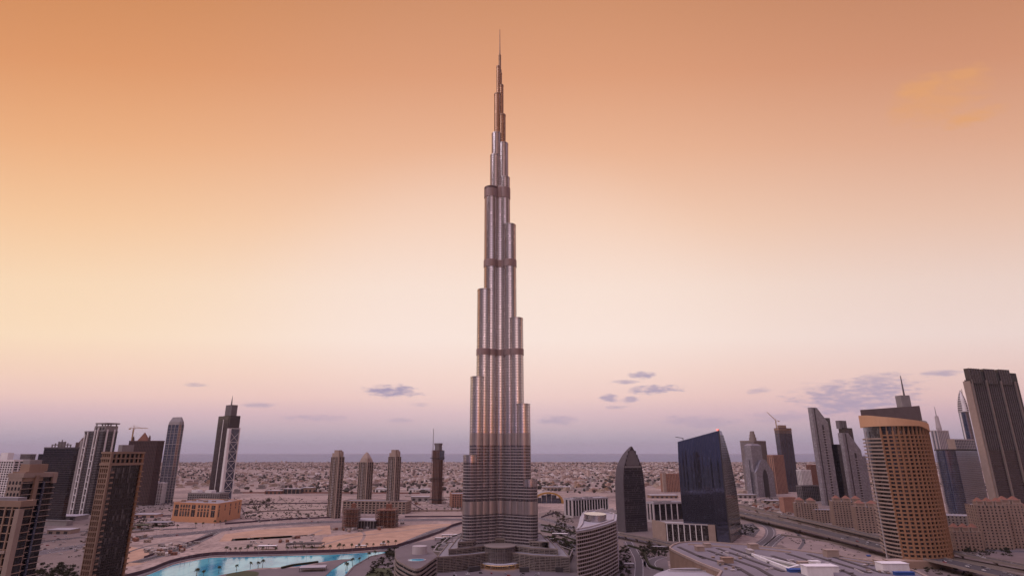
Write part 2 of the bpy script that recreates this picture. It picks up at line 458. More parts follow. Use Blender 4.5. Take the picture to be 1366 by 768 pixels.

--

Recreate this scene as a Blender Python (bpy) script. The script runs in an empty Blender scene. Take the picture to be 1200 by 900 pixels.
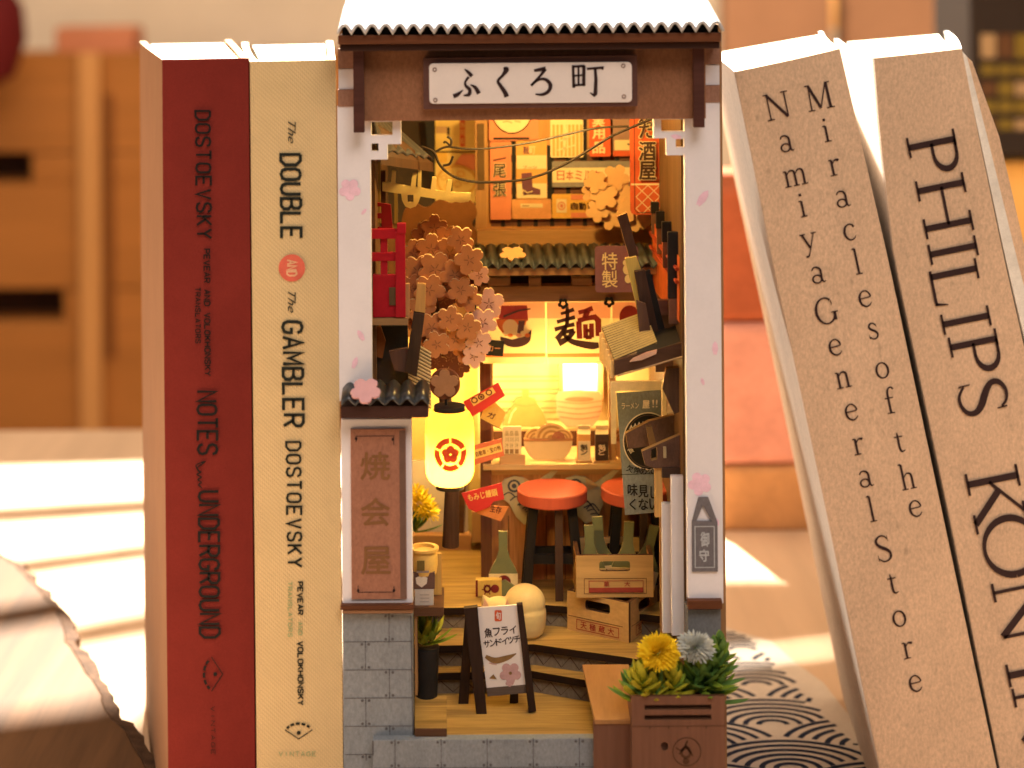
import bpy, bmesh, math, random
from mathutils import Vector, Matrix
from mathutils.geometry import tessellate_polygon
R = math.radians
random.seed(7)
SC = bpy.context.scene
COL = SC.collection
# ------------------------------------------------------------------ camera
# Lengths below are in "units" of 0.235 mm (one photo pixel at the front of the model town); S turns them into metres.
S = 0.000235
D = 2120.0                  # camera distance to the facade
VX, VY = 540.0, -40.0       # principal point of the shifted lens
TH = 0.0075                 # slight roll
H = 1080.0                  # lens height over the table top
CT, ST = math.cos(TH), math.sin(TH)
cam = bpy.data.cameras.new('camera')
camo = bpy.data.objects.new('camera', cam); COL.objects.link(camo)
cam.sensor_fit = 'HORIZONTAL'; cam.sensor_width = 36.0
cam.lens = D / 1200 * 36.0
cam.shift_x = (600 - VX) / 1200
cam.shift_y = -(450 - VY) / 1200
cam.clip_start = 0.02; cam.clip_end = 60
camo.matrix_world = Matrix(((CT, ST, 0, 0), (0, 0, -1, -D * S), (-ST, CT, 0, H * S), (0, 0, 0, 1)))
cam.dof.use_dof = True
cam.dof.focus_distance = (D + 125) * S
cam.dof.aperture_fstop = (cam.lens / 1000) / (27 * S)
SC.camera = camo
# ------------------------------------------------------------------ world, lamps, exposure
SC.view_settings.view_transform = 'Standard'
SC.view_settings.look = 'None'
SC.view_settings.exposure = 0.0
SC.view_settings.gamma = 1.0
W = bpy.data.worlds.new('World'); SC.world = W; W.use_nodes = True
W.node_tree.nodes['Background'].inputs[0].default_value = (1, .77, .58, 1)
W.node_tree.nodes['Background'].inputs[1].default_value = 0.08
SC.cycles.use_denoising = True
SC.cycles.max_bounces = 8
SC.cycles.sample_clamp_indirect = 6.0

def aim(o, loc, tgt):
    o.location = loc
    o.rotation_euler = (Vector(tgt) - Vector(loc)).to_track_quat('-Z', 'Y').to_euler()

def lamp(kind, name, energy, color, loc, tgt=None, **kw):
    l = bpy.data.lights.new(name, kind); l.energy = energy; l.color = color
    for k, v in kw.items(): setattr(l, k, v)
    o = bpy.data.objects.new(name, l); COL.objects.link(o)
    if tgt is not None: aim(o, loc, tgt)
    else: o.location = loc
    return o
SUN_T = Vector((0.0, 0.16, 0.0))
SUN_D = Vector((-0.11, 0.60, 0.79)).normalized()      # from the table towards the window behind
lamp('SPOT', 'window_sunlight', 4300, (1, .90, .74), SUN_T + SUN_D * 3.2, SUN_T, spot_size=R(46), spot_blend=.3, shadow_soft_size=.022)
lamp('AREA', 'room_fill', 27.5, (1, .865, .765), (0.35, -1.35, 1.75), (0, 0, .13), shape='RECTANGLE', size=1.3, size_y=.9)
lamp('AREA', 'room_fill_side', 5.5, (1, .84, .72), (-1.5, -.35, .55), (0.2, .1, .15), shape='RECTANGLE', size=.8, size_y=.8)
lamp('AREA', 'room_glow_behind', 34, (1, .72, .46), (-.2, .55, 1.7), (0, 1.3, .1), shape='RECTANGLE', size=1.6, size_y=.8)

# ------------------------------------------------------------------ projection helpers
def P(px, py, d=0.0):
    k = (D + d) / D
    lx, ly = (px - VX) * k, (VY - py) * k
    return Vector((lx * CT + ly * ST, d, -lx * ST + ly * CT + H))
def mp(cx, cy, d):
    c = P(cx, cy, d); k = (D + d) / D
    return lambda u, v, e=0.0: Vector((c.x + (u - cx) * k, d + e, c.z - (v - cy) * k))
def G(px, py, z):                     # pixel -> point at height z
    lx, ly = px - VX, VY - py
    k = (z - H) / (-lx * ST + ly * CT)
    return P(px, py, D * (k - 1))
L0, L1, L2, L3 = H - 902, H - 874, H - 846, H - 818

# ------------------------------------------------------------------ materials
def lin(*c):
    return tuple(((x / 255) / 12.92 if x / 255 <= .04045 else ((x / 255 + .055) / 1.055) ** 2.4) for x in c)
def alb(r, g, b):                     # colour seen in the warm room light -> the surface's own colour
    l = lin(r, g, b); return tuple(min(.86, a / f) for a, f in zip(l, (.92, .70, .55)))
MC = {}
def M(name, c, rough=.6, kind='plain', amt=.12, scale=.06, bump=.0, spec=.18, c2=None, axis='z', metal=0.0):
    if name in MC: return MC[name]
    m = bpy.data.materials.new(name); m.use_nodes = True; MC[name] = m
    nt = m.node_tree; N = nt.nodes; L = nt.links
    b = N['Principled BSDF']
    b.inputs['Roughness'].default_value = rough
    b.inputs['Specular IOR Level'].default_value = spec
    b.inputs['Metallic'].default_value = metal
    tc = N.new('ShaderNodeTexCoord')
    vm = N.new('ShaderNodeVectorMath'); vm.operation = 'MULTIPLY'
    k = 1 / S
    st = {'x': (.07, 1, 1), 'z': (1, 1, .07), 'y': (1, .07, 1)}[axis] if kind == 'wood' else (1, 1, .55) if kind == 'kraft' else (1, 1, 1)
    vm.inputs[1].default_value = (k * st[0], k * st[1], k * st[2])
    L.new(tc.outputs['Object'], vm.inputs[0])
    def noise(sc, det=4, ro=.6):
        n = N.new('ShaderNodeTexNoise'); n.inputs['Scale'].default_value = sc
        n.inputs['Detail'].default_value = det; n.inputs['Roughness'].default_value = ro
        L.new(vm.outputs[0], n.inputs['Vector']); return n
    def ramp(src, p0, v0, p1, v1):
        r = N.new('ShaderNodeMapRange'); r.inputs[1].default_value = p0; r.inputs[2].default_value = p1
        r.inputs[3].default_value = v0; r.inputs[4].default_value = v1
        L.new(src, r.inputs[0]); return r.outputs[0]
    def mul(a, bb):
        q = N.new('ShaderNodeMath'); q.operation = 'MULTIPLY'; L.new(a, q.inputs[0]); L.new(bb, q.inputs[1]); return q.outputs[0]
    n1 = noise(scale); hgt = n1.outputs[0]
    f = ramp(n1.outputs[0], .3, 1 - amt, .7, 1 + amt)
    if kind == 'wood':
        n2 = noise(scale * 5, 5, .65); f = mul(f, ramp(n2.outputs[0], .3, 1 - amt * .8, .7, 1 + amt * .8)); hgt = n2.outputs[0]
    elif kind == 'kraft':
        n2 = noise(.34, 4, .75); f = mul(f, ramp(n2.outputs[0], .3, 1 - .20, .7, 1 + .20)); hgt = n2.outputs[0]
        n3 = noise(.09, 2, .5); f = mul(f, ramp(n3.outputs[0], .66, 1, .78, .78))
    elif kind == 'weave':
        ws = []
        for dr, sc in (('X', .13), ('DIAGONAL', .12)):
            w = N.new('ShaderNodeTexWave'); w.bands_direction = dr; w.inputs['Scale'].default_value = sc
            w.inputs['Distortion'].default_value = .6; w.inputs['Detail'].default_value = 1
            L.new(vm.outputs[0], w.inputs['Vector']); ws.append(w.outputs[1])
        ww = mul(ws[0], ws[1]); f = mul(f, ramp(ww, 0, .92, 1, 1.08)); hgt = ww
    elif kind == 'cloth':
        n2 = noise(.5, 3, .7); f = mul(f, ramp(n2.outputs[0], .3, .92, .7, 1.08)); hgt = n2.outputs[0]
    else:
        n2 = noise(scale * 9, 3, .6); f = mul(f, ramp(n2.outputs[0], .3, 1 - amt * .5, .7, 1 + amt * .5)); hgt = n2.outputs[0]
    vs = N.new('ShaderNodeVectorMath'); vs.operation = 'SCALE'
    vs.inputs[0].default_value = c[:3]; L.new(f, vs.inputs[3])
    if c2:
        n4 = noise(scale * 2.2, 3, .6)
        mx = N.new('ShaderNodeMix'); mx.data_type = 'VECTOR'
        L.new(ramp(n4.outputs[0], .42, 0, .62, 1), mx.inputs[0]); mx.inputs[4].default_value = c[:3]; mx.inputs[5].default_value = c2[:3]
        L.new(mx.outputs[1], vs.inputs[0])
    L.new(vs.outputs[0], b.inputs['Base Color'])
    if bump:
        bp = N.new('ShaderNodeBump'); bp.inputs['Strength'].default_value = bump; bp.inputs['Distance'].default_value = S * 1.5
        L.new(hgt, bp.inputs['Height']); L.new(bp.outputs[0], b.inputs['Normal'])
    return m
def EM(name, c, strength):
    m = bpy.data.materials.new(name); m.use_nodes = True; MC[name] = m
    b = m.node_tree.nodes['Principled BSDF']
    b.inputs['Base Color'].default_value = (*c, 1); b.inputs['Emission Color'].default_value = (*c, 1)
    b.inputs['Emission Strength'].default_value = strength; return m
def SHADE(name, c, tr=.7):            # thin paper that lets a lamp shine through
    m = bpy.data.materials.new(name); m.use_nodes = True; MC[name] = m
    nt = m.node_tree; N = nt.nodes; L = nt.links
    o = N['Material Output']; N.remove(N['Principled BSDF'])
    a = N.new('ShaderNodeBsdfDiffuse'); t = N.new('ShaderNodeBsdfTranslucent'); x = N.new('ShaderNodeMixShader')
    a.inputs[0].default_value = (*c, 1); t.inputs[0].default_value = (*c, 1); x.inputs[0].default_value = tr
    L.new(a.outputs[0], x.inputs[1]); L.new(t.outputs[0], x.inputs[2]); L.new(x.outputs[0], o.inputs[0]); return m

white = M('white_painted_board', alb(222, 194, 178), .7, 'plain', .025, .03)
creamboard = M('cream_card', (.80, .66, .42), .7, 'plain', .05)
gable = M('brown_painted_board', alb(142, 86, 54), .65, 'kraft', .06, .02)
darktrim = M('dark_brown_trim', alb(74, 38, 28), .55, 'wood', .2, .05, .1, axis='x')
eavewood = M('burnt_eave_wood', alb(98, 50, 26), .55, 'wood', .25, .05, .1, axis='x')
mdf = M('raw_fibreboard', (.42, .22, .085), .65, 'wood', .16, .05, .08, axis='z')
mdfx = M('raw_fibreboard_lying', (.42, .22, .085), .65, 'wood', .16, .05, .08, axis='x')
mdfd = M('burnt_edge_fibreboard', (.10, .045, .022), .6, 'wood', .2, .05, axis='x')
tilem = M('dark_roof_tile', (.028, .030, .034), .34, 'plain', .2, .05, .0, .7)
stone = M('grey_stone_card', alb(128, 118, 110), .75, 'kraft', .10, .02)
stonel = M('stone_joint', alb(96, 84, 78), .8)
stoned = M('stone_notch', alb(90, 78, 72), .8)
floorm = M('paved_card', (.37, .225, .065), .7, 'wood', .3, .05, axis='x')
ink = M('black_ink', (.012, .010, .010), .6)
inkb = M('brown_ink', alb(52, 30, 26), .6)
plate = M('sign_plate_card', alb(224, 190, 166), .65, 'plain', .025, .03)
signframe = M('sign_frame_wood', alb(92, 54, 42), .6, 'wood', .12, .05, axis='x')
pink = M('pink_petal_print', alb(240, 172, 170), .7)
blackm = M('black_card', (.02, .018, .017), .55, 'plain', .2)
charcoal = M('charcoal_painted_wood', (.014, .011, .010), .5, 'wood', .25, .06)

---

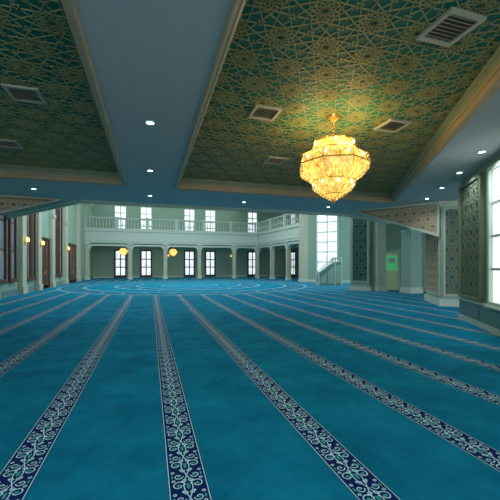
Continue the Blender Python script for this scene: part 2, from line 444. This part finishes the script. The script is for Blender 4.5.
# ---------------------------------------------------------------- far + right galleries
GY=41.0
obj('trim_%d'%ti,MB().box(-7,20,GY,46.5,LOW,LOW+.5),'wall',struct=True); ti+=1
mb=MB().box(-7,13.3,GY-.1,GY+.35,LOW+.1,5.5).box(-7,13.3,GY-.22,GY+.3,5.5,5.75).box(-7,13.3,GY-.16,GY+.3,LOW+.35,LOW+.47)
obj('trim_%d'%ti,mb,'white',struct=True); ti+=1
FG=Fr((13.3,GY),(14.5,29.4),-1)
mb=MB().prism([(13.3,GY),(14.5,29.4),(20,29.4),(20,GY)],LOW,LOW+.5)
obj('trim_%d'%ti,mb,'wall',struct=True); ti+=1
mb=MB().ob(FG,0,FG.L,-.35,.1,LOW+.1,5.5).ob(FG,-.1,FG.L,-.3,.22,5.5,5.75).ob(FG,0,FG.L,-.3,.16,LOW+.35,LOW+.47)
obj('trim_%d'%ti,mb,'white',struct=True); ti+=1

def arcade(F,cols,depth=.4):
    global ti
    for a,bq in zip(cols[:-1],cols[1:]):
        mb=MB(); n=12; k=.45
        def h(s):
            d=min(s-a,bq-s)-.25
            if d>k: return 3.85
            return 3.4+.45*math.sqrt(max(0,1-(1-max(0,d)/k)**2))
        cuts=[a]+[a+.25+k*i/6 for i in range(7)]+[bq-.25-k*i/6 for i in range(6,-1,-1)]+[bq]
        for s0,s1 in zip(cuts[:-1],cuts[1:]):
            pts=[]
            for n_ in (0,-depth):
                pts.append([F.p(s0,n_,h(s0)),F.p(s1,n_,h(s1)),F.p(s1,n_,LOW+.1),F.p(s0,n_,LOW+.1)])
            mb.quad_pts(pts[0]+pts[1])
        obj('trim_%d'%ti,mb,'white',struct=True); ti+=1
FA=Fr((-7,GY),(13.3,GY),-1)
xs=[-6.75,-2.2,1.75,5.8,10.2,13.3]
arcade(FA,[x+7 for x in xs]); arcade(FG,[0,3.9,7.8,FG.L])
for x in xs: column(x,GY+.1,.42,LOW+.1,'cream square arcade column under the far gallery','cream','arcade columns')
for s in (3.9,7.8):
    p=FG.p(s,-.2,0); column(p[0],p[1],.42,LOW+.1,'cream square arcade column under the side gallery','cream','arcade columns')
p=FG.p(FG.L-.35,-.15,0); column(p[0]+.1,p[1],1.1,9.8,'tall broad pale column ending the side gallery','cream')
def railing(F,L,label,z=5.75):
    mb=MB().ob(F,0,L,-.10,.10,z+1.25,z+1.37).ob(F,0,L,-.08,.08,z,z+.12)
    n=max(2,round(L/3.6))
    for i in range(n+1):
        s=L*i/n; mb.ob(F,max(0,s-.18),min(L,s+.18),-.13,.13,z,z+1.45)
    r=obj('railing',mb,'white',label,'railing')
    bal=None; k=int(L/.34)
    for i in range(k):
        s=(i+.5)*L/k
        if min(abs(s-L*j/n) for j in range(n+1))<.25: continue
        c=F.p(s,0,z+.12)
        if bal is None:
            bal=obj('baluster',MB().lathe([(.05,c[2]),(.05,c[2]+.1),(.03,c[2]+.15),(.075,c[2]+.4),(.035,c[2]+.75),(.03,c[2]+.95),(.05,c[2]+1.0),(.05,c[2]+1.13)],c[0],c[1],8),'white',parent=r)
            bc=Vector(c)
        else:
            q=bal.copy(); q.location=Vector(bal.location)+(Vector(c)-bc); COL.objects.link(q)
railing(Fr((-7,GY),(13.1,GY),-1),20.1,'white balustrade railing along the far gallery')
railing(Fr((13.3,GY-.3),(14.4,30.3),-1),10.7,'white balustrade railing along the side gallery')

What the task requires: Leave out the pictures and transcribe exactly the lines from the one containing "Recreate this scene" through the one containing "SC.cycles.sample_clamp_indirect = 6.0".

Answer for the task:
Recreate this scene as a Blender Python (bpy) script. The script runs in an empty Blender scene. Take the picture to be 1200 by 900 pixels.
import bpy, bmesh, math, random
from mathutils import Vector, Matrix
from mathutils.geometry import tessellate_polygon
R = math.radians
random.seed(7)
SC = bpy.context.scene
COL = SC.collection
# ------------------------------------------------------------------ camera
# Lengths below are in "units" of 0.235 mm (one photo pixel at the front of the model town); S turns them into metres.
S = 0.000235
D = 2120.0                  # camera distance to the facade
VX, VY = 540.0, -40.0       # principal point of the shifted lens
TH = 0.0075                 # slight roll
H = 1080.0                  # lens height over the table top
CT, ST = math.cos(TH), math.sin(TH)
cam = bpy.data.cameras.new('camera')
camo = bpy.data.objects.new('camera', cam); COL.objects.link(camo)
cam.sensor_fit = 'HORIZONTAL'; cam.sensor_width = 36.0
cam.lens = D / 1200 * 36.0
cam.shift_x = (600 - VX) / 1200
cam.shift_y = -(450 - VY) / 1200
cam.clip_start = 0.02; cam.clip_end = 60
camo.matrix_world = Matrix(((CT, ST, 0, 0), (0, 0, -1, -D * S), (-ST, CT, 0, H * S), (0, 0, 0, 1)))
cam.dof.use_dof = True
cam.dof.focus_distance = (D + 125) * S
cam.dof.aperture_fstop = (cam.lens / 1000) / (27 * S)
SC.camera = camo
# ------------------------------------------------------------------ world, lamps, exposure
SC.view_settings.view_transform = 'Standard'
SC.view_settings.look = 'None'
SC.view_settings.exposure = 0.0
SC.view_settings.gamma = 1.0
W = bpy.data.worlds.new('World'); SC.world = W; W.use_nodes = True
W.node_tree.nodes['Background'].inputs[0].default_value = (1, .77, .58, 1)
W.node_tree.nodes['Background'].inputs[1].default_value = 0.08
SC.cycles.use_denoising = True
SC.cycles.max_bounces = 8
SC.cycles.sample_clamp_indirect = 6.0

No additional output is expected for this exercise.